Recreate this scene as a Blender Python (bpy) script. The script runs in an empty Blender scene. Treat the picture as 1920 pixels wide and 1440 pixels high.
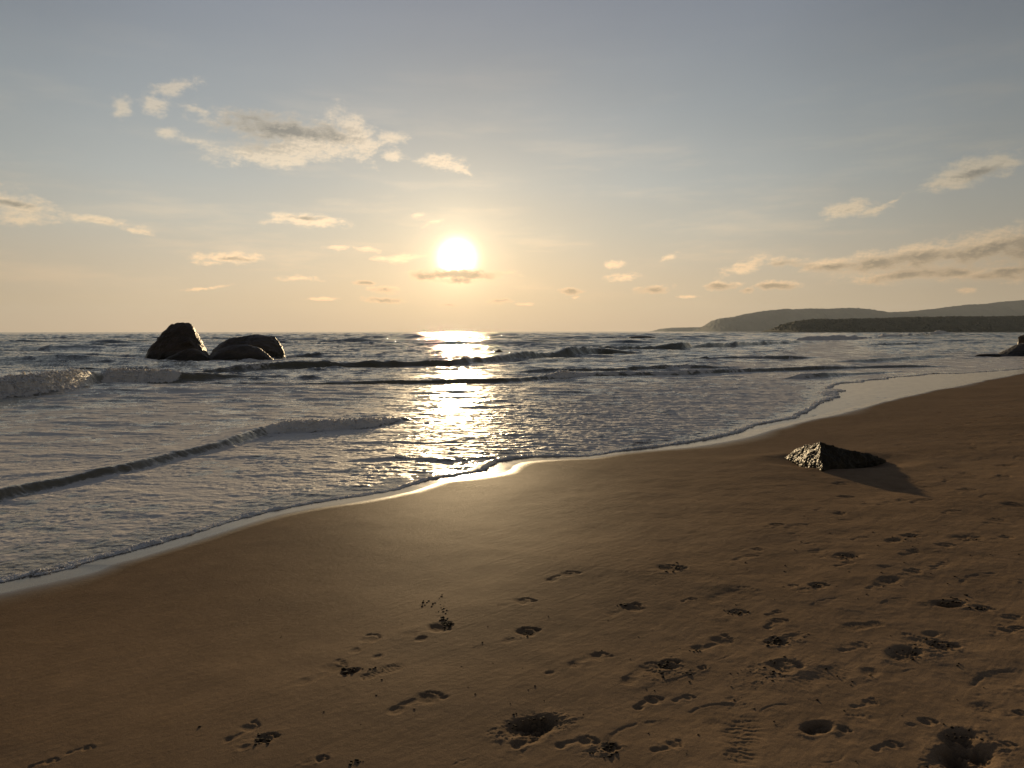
import bpy, bmesh, math, random
import numpy as np
from mathutils import Vector
R = math.radians
S = bpy.context.scene
C = S.collection
rng = np.random.default_rng(7)
random.seed(7)

# ------------------------------------------------------------------ camera
FPX = 1371.0                       # focal length in pixels of the 1920 px wide photograph
H = 1.85                           # eye height above the sea
PITCH = math.atan(98.3 / FPX)
cam_d = bpy.data.cameras.new("camera")
cam_d.sensor_width = 36.0
cam_d.lens = 36.0 * FPX / 1920.0
cam_d.clip_start = 0.05
cam_d.clip_end = 60000
cam = bpy.data.objects.new("camera", cam_d)
C.objects.link(cam)
cam.location = (0, 0, H)
cam.rotation_euler = (math.pi / 2 - PITCH, R(0.06), 0)
S.camera = cam

def ray(px, py):
    """world direction of a photograph pixel"""
    a = (px - 960.0) / FPX
    b = (720.0 - py) / FPX
    cp, sp = math.cos(PITCH), math.sin(PITCH)
    return np.array([a, cp + b * sp, -sp + b * cp])

def azel(px, py):
    d = ray(px, py)
    return math.degrees(math.atan2(d[0], d[1])), math.degrees(math.atan2(d[2], math.hypot(d[0], d[1])))

def at_z(px, py, z=0.0):
    d = ray(px, py)
    t = (z - H) / d[2]
    return np.array([d[0] * t, d[1] * t, z])

def at_y(px, py, y):
    d = ray(px, py)
    t = y / d[1]
    return np.array([d[0] * t, y, H + d[2] * t])

# ------------------------------------------------------------------ light
SUN_AZ, SUN_EL = azel(857, 484)
sd = bpy.data.lights.new("sun", 'SUN')
sd.energy = 5.0
sd.angle = R(1.0)
sd.color = (1.0, 0.74, 0.42)
sun = bpy.data.objects.new("sun", sd)
C.objects.link(sun)
sv = Vector((math.sin(R(SUN_AZ)) * math.cos(R(SUN_EL)), math.cos(R(SUN_AZ)) * math.cos(R(SUN_EL)), math.sin(R(SUN_EL))))
sun.rotation_euler = sv.to_track_quat('Z', 'Y').to_euler()
S.view_settings.view_transform = 'Standard'
S.view_settings.look = 'None'
S.view_settings.exposure = 0.0
S.view_settings.gamma = 1.0

def lin(r, g, b, a=1.0):
    f = lambda c: (c / 255 / 12.92) if c / 255 <= 0.04045 else ((c / 255 + 0.055) / 1.055) ** 2.4
    return (f(r), f(g), f(b), a)

class NT:
    """small node tree helper"""
    def __init__(s, tree):
        s.t = tree
        tree.nodes.clear()
    def new(s, typ, **kw):
        n = s.t.nodes.new(typ)
        for k, v in kw.items():
            setattr(n, k, v)
        return n
    def put(s, sock, v):
        if isinstance(v, bpy.types.NodeSocket):
            s.t.links.new(v, sock)
        elif v is not None:
            sock.default_value = v
    def m(s, op, a, b=None, c=None, clamp=False):
        n = s.new('ShaderNodeMath', operation=op, use_clamp=clamp)
        s.put(n.inputs[0], a)
        if b is not None: s.put(n.inputs[1], b)
        if c is not None: s.put(n.inputs[2], c)
        return n.outputs[0]
    def v(s, op, a, b=None, scale=None):
        n = s.new('ShaderNodeVectorMath', operation=op)
        s.put(n.inputs[0], a)
        if b is not None: s.put(n.inputs[1], b)
        if scale is not None: s.put(n.inputs['Scale'], scale)
        return n.outputs['Value'] if op in ('LENGTH', 'DOT_PRODUCT', 'DISTANCE') else n.outputs[0]
    def rng(s, x, a, b, c=0.0, d=1.0, kind='SMOOTHSTEP'):
        n = s.new('ShaderNodeMapRange', interpolation_type=kind, clamp=True)
        s.put(n.inputs[0], x); s.put(n.inputs[1], a); s.put(n.inputs[2], b); s.put(n.inputs[3], c); s.put(n.inputs[4], d)
        return n.outputs[0]
    def mix(s, f, a, b, mode='MIX'):
        n = s.new('ShaderNodeMix', data_type='RGBA', blend_type=mode)
        s.put(n.inputs[0], f); s.put(n.inputs[6], a); s.put(n.inputs[7], b)
        return n.outputs[2]
    def noise(s, vec, scale, detail=4, rough=0.5, dist=0.0, typ='FBM', dims='3D', lac=2.0):
        n = s.new('ShaderNodeTexNoise', noise_dimensions=dims)
        n.noise_type = typ
        s.put(n.inputs['Vector'], vec)
        n.inputs['Scale'].default_value = scale
        n.inputs['Detail'].default_value = detail
        n.inputs['Roughness'].default_value = rough
        n.inputs['Lacunarity'].default_value = lac
        n.inputs['Distortion'].default_value = dist
        return n.outputs[0]
    def ramp(s, x, stops, interp='LINEAR'):
        n = s.new('ShaderNodeValToRGB')
        n.color_ramp.interpolation = interp
        e = n.color_ramp.elements
        while len(e) < len(stops): e.new(0.5)
        for i, (p, c) in enumerate(stops):
            e[i].position = p; e[i].color = c
        s.put(n.inputs[0], x)
        return n.outputs[0]
    def mapping(s, vec, loc=(0, 0, 0), rot=(0, 0, 0), sc=(1, 1, 1), typ='POINT'):
        n = s.new('ShaderNodeMapping', vector_type=typ)
        s.put(n.inputs[0], vec)
        n.inputs['Location'].default_value = loc
        n.inputs['Rotation'].default_value = rot
        n.inputs['Scale'].default_value = sc
        return n.outputs[0]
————
**Given task**
Pull out the lines above in which the word "pixels" appears.

**In response**
Recreate this scene as a Blender Python (bpy) script. The script runs in an empty Blender scene. Treat the picture as 1920 pixels wide and 1440 pixels high.
FPX = 1371.0                       # focal length in pixels of the 1920 px wide photograph